Richard Linklater, o mesmo homem por trás da trilogia Before (Antes do Amanhecer), entrega-se a um drama tipicamente virtuoso da tendência "coming-of-age", que evidencia os diversos fatores de crescimento de um ser. Neste caso, assistimos primeiramente a uma criança de 6 anos a chegar à tenra idade dos 18 e os passos cruciais na construção da sua personagem.

É uma narrativa esquemática que é beneficiada pelo seu modus operandi, uma biografia fictícia que termina por ser identificável pela maioria do seu público, visto ser fácil encontrar algum facto ou elemento que nos remeta à nossa infância ou juventude. Talvez seja por isso que a aclamação mundial tornou-se evidente, mas é verdade que Boyhood tem as suas próprias virtudes, longe do "12 anos de produção" que serviu como marketing.

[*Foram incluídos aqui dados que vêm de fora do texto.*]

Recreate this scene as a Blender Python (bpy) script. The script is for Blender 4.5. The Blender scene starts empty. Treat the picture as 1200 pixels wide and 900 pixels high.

Eis um filme que nos faz olhar não para a sua personagem mas para o seu exterior, o biótopo que o rodeia. Pois bem, Linklater minou a sua epopeia dramática com todo o kitsch possível de cada época retratada. É cultura pop encruzilhada com as temáticas sociais correspondentes a cada atualidade e a influência que esses ditos fatores possuem no derradeiro crescimento de Mason, cuja chegada aos 18 anos encerra um filme, e inicia outro, apenas disponível na nossa memória e premonição.

Se Mason é realmente uma figura que interliga o público com a trama exposta no ecrã, Patricia Arquette como a mulher fracassada, mas mãe esforçada, serve de alicerces para com o desempenho de Coltrane e de Lorelei Linklater (a filha do realizador que interpreta a irmã de Mason). Por sua vez, o pai ausente, o "duque do indie norte-americanoEthan Hawke, é visto e salientado pela câmara de Linklater como um herói "sebastianino", cujas escassas presenças trarão conforto e estima à vida de Mason, ao mesmo tempo que culmina metáforas de foro vivente. Ambos os atores que preenchem o papel de progenitores, também eles vitimas do envelhecimento transposto pelo realizador, polvilham o universo deste "boy" em algo verdadeiramente dinâmico e, ao contrário da sua narrativa, longe da farta esquematização.

Mais do que criar coincidências com as quais nos identificamos de forma nostálgica, Boyhood é o espelho da sociedade norte-americana ao longo de 12 anos, para que não resumíssemos o filme no somente processo de "12 years in making". Quando a vida torna-se no verdadeiro espetáculo cinematográfico.

 

"You know how everyone's always saying seize the moment? I don't know, I'm kind of thinking it's the other way around, you know, like the moment seizes us."